Work to complete
Restate each of the lines below word for word and drop every picture.

Information shown
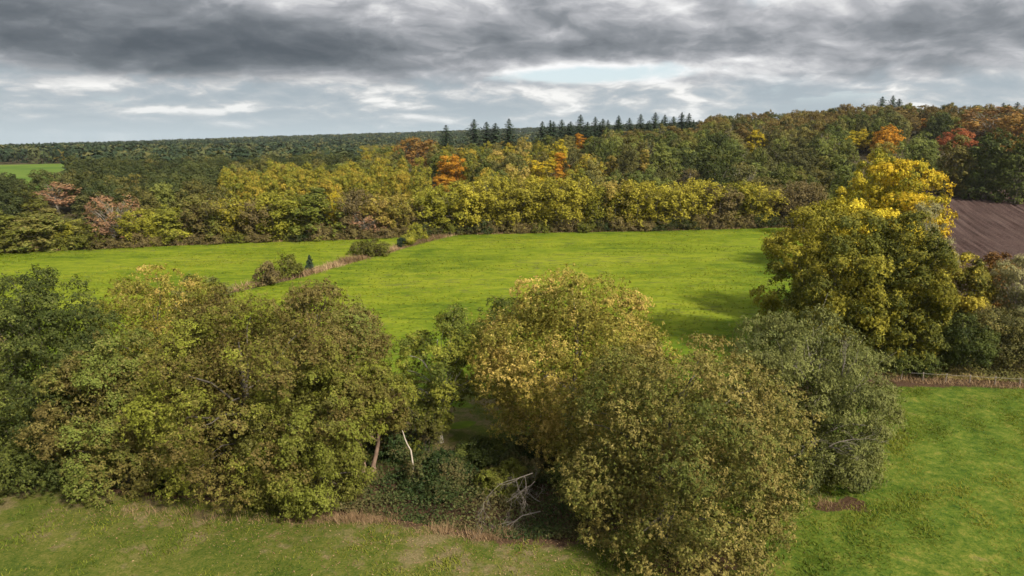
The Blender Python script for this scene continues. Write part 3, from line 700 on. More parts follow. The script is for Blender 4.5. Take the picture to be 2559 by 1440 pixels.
# shrubs along the ditch
for k, (label, cx, yt, w, py, leaf) in enumerate((
        ('brown rounded bush at the near end of the ditch', 670, 660, 66, 712, 'brownscrub'),
        ('taller olive-brown bush beside the small conifer on the ditch', 720, 640, 66, 690, 'olive'),
        ('olive rounded bush on the ditch, first of the touching pair', 906, 602, 40, 636, 'olive'),
        ('olive rounded bush on the ditch, second of the touching pair', 945, 604, 52, 638, 'olive'),
        ('small olive bush on the ditch near the far hedge', 1022, 588, 36, 613, 'coppicegreen'),
        ('feathery green shrub where the ditch meets the far hedge', 1042, 562, 40, 600, 'coppicegreen'))):
    x, y = hit(cx, py)
    zt = top_z(y, yt) - float(terrain(x, y)); R = w / F * y * 0.52
    plant('shrub', label, 'shrub', crown('ditch_shrub', 60 + k, 'bush', R, zt, 0.05, 45, 3200, 0.32, 0.26, n_limb=8, trunk_r=0.1, stems=3, streak=0.05, upright=0.5), leaf, BARK, x, y, wood='stem', fol='crown')
x, y = hit(775, 676)
plant('conifer_tree', 'small dark conifer growing on the ditch bank', 'tree', spruce('ditch_conifer', 71, 1.3, top_z(y, 640), 13, 0.45, 0.1, 0.02), 'needle', BARK, x, y)
x, y = hit(1003, 618)
plant('conifer_tree', 'narrow dark juniper on the ditch beside the small olive bush', 'tree', crown('juniper', 72, 'column', 0.75, top_z(y, 597), 0.1, 30, 1500, 0.25, 0.4, n_limb=4, trunk_r=0.08), 'needle', BARK, x, y)

# ------------------------------------------------------------------ the far hedge
HP = {}
for k in range(5): HP['fan%d' % k] = crown('coppice', 100 + k, 'fan', 4.0, 13.0, 0.5, 170, 11000, 0.33, 0.14, pull=1.0, tvar=0.4, rough=0.4, spray=3, streak=0.22, upright=0.7, ratio=0.5, trunk_r=0.22, stems=5, n_limb=16, twig=26, inner=0.5)
for k in range(4): HP['round%d' % k] = crown('hedge_tree', 110 + k, 'bush', 4.5, 11.0, 0.4, 140, 10000, 0.34, 0.17, pull=0.95, tvar=0.5, rough=0.3, trunk_r=0.22, n_limb=16, inner=0.3)
for k in range(2): HP['sparse%d' % k] = crown('thin_tree', 115 + k, 'dome', 5.0, 11.0, 2.0, 110, 3000, 0.36, 0.2, trunk_r=0.26, n_limb=70, twig=90, inner=0.45, fill=0.0)
for k in range(2): HP['scrub%d' % k] = crown('scrub', 118 + k, 'bush', 4.0, 5.0, 0.2, 90, 5200, 0.36, 0.24, streak=0.06, upright=0.6, trunk_r=0.1, stems=6, n_limb=20, twig=30)
hedge_rows = [  # centre column, top row, width in pixels, form, leaf, description
    (-40, 540, 130, 'round0', 'olive', 'olive hedge tree'), (40, 532, 110, 'round1', 'olive', 'dull olive-brown hedge tree'), (95, 528, 120, 'round2', 'bronze', 'bronze-brown hedge tree'),
    (150, 552, 80, 'fan0', 'coppicegreen', 'yellow-green hedge tree'), (195, 556, 70, 'round3', 'olive', 'dull olive hedge tree'), (262, 492, 110, 'sparse0', 'pink', 'half-bare pinkish tree with pale trunk'),
    (325, 530, 80, 'fan1', 'coppicegreen', 'yellow-green hedge tree'), (412, 512, 88, 'round1', 'coppicegreen', 'bright green-yellow round tree'), (365, 545, 60, 'fan2', 'coppicegreen', 'narrow green hedge tree'),
    (475, 520, 80, 'fan3', 'brownscrub', 'brownish hedge tree'), (520, 490, 90, 'fan4', 'bronze', 'brown-topped hedge tree'), (575, 500, 90, 'fan0', 'coppice', 'yellow-olive hedge tree'), (630, 508, 80, 'fan1', 'brownscrub', 'dull brown hedge tree'),
    (690, 482, 100, 'fan2', 'coppicegreen', 'fresh green hedge tree'), (650, 530, 60, 'round0', 'coppicegreen', 'low green hedge tree'), (778, 478, 118, 'round2', 'green', 'dark green round hedge tree'),
    (832, 488, 34, 'fan3', 'yellow', 'narrow golden hedge tree'), (870, 482, 80, 'fan4', 'brownscrub', 'greyish half-bare hedge tree'), (905, 530, 80, 'sparse1', 'pink', 'small pinkish half-bare tree'),
    (950, 492, 90, 'fan0', 'gold', 'gold-topped hedge tree'), (990, 495, 70, 'fan1', 'gold', 'gold-topped hedge tree'), (1025, 510, 80, 'fan2', 'brownscrub', 'brown hedge tree'),
    (1075, 480, 90, 'fan3', 'coppicegreen', 'green coppice tree'), (1125, 468, 90, 'fan4', 'coppicegreen', 'green coppice tree'), (1180, 458, 90, 'fan0', 'coppice', 'yellow-green coppice tree'), (1235, 452, 90, 'fan1', 'coppice', 'yellow-green coppice tree'),
    (1290, 452, 90, 'fan2', 'coppice', 'yellow-green coppice tree'), (1345, 450, 90, 'fan3', 'coppice', 'tall yellow-green coppice tree'), (1400, 450, 90, 'fan4', 'coppice', 'tall yellow-green coppice tree'), (1450, 448, 80, 'fan0', 'coppice', 'pale yellow coppice tree'),
    (1495, 470, 60, 'fan1', 'coppicegreen', 'green coppice tree'), (1535, 455, 90, 'fan2', 'gold', 'golden coppice tree'), (1590, 460, 90, 'fan3', 'coppice', 'yellow coppice tree'), (1645, 462, 90, 'fan4', 'coppice', 'yellow coppice tree'), (1700, 460, 80, 'fan0', 'coppice', 'yellow-olive coppice tree'),
    (1750, 458, 80, 'fan1', 'coppice', 'yellow-olive coppice tree'), (1800, 466, 80, 'fan2', 'brownscrub', 'brownish coppice tree'), (1850, 462, 80, 'fan3', 'coppicegreen', 'olive coppice tree'), (1900, 464, 80, 'fan4', 'coppice', 'olive-gold coppice tree'),
    (1950, 470, 80, 'fan0', 'brownscrub', 'grey-brown coppice tree'), (2000, 462, 80, 'fan1', 'brownscrub', 'grey-brown coppice tree'), (2040, 460, 60, 'fan2', 'brownscrub', 'tall grey-brown coppice tree'), (2085, 492, 60, 'round3', 'green', 'low dark hedge bush')]
hedge_rows.sort()
NAT = dict(fan=(4.0, 13.0), round=(4.5, 11.0), sparse=(5.0, 11.0), scrub=(4.0, 5.0))
hedge_pos = []
for i, (cx, yt, w, form, leaf, desc) in enumerate(hedge_rows):
    x, y = hedge_at(cx); y += 3.6 + 1.5 * (i % 2); x += 0.012 * cx * 0
    zg = float(terrain(x, y)); H = top_z(y, yt) - zg; R = wpx(w, y) * 0.66
    R0, H0 = NAT[form.rstrip('0123456789')]
    name = 'coppice_tree' if form.startswith('fan') else 'hedge_tree'
    art = '%s along the far hedge from the left edge' % ordinal(i)
    plant(name, desc + ', ' + art, 'tree', HP[form], leaf, BARK_PALE if form.startswith(('sparse', 'fan')) else BARK, x, y, RNG.uniform(0, 6.28), (R / R0, R / R0, H / H0), 'trees of the far hedge')
    hedge_pos.append((cx, x, y))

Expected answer
The Blender Python script for this scene continues. Write part 3, from line 700 on. More parts follow. The script is for Blender 4.5. Take the picture to be 2559 by 1440 pixels.
# shrubs along the ditch
for k, (label, cx, yt, w, py, leaf) in enumerate((
        ('brown rounded bush at the near end of the ditch', 670, 660, 66, 712, 'brownscrub'),
        ('taller olive-brown bush beside the small conifer on the ditch', 720, 640, 66, 690, 'olive'),
        ('olive rounded bush on the ditch, first of the touching pair', 906, 602, 40, 636, 'olive'),
        ('olive rounded bush on the ditch, second of the touching pair', 945, 604, 52, 638, 'olive'),
        ('small olive bush on the ditch near the far hedge', 1022, 588, 36, 613, 'coppicegreen'),
        ('feathery green shrub where the ditch meets the far hedge', 1042, 562, 40, 600, 'coppicegreen'))):
    x, y = hit(cx, py)
    zt = top_z(y, yt) - float(terrain(x, y)); R = w / F * y * 0.52
    plant('shrub', label, 'shrub', crown('ditch_shrub', 60 + k, 'bush', R, zt, 0.05, 45, 3200, 0.32, 0.26, n_limb=8, trunk_r=0.1, stems=3, streak=0.05, upright=0.5), leaf, BARK, x, y, wood='stem', fol='crown')
x, y = hit(775, 676)
plant('conifer_tree', 'small dark conifer growing on the ditch bank', 'tree', spruce('ditch_conifer', 71, 1.3, top_z(y, 640), 13, 0.45, 0.1, 0.02), 'needle', BARK, x, y)
x, y = hit(1003, 618)
plant('conifer_tree', 'narrow dark juniper on the ditch beside the small olive bush', 'tree', crown('juniper', 72, 'column', 0.75, top_z(y, 597), 0.1, 30, 1500, 0.25, 0.4, n_limb=4, trunk_r=0.08), 'needle', BARK, x, y)

# ------------------------------------------------------------------ the far hedge
HP = {}
for k in range(5): HP['fan%d' % k] = crown('coppice', 100 + k, 'fan', 4.0, 13.0, 0.5, 170, 11000, 0.33, 0.14, pull=1.0, tvar=0.4, rough=0.4, spray=3, streak=0.22, upright=0.7, ratio=0.5, trunk_r=0.22, stems=5, n_limb=16, twig=26, inner=0.5)
for k in range(4): HP['round%d' % k] = crown('hedge_tree', 110 + k, 'bush', 4.5, 11.0, 0.4, 140, 10000, 0.34, 0.17, pull=0.95, tvar=0.5, rough=0.3, trunk_r=0.22, n_limb=16, inner=0.3)
for k in range(2): HP['sparse%d' % k] = crown('thin_tree', 115 + k, 'dome', 5.0, 11.0, 2.0, 110, 3000, 0.36, 0.2, trunk_r=0.26, n_limb=70, twig=90, inner=0.45, fill=0.0)
for k in range(2): HP['scrub%d' % k] = crown('scrub', 118 + k, 'bush', 4.0, 5.0, 0.2, 90, 5200, 0.36, 0.24, streak=0.06, upright=0.6, trunk_r=0.1, stems=6, n_limb=20, twig=30)
hedge_rows = [  # centre column, top row, width in pixels, form, leaf, description
    (-40, 540, 130, 'round0', 'olive', 'olive hedge tree'), (40, 532, 110, 'round1', 'olive', 'dull olive-brown hedge tree'), (95, 528, 120, 'round2', 'bronze', 'bronze-brown hedge tree'),
    (150, 552, 80, 'fan0', 'coppicegreen', 'yellow-green hedge tree'), (195, 556, 70, 'round3', 'olive', 'dull olive hedge tree'), (262, 492, 110, 'sparse0', 'pink', 'half-bare pinkish tree with pale trunk'),
    (325, 530, 80, 'fan1', 'coppicegreen', 'yellow-green hedge tree'), (412, 512, 88, 'round1', 'coppicegreen', 'bright green-yellow round tree'), (365, 545, 60, 'fan2', 'coppicegreen', 'narrow green hedge tree'),
    (475, 520, 80, 'fan3', 'brownscrub', 'brownish hedge tree'), (520, 490, 90, 'fan4', 'bronze', 'brown-topped hedge tree'), (575, 500, 90, 'fan0', 'coppice', 'yellow-olive hedge tree'), (630, 508, 80, 'fan1', 'brownscrub', 'dull brown hedge tree'),
    (690, 482, 100, 'fan2', 'coppicegreen', 'fresh green hedge tree'), (650, 530, 60, 'round0', 'coppicegreen', 'low green hedge tree'), (778, 478, 118, 'round2', 'green', 'dark green round hedge tree'),
    (832, 488, 34, 'fan3', 'yellow', 'narrow golden hedge tree'), (870, 482, 80, 'fan4', 'brownscrub', 'greyish half-bare hedge tree'), (905, 530, 80, 'sparse1', 'pink', 'small pinkish half-bare tree'),
    (950, 492, 90, 'fan0', 'gold', 'gold-topped hedge tree'), (990, 495, 70, 'fan1', 'gold', 'gold-topped hedge tree'), (1025, 510, 80, 'fan2', 'brownscrub', 'brown hedge tree'),
    (1075, 480, 90, 'fan3', 'coppicegreen', 'green coppice tree'), (1125, 468, 90, 'fan4', 'coppicegreen', 'green coppice tree'), (1180, 458, 90, 'fan0', 'coppice', 'yellow-green coppice tree'), (1235, 452, 90, 'fan1', 'coppice', 'yellow-green coppice tree'),
    (1290, 452, 90, 'fan2', 'coppice', 'yellow-green coppice tree'), (1345, 450, 90, 'fan3', 'coppice', 'tall yellow-green coppice tree'), (1400, 450, 90, 'fan4', 'coppice', 'tall yellow-green coppice tree'), (1450, 448, 80, 'fan0', 'coppice', 'pale yellow coppice tree'),
    (1495, 470, 60, 'fan1', 'coppicegreen', 'green coppice tree'), (1535, 455, 90, 'fan2', 'gold', 'golden coppice tree'), (1590, 460, 90, 'fan3', 'coppice', 'yellow coppice tree'), (1645, 462, 90, 'fan4', 'coppice', 'yellow coppice tree'), (1700, 460, 80, 'fan0', 'coppice', 'yellow-olive coppice tree'),
    (1750, 458, 80, 'fan1', 'coppice', 'yellow-olive coppice tree'), (1800, 466, 80, 'fan2', 'brownscrub', 'brownish coppice tree'), (1850, 462, 80, 'fan3', 'coppicegreen', 'olive coppice tree'), (1900, 464, 80, 'fan4', 'coppice', 'olive-gold coppice tree'),
    (1950, 470, 80, 'fan0', 'brownscrub', 'grey-brown coppice tree'), (2000, 462, 80, 'fan1', 'brownscrub', 'grey-brown coppice tree'), (2040, 460, 60, 'fan2', 'brownscrub', 'tall grey-brown coppice tree'), (2085, 492, 60, 'round3', 'green', 'low dark hedge bush')]
hedge_rows.sort()
NAT = dict(fan=(4.0, 13.0), round=(4.5, 11.0), sparse=(5.0, 11.0), scrub=(4.0, 5.0))
hedge_pos = []
for i, (cx, yt, w, form, leaf, desc) in enumerate(hedge_rows):
    x, y = hedge_at(cx); y += 3.6 + 1.5 * (i % 2); x += 0.012 * cx * 0
    zg = float(terrain(x, y)); H = top_z(y, yt) - zg; R = wpx(w, y) * 0.66
    R0, H0 = NAT[form.rstrip('0123456789')]
    name = 'coppice_tree' if form.startswith('fan') else 'hedge_tree'
    art = '%s along the far hedge from the left edge' % ordinal(i)
    plant(name, desc + ', ' + art, 'tree', HP[form], leaf, BARK_PALE if form.startswith(('sparse', 'fan')) else BARK, x, y, RNG.uniform(0, 6.28), (R / R0, R / R0, H / H0), 'trees of the far hedge')
    hedge_pos.append((cx, x, y))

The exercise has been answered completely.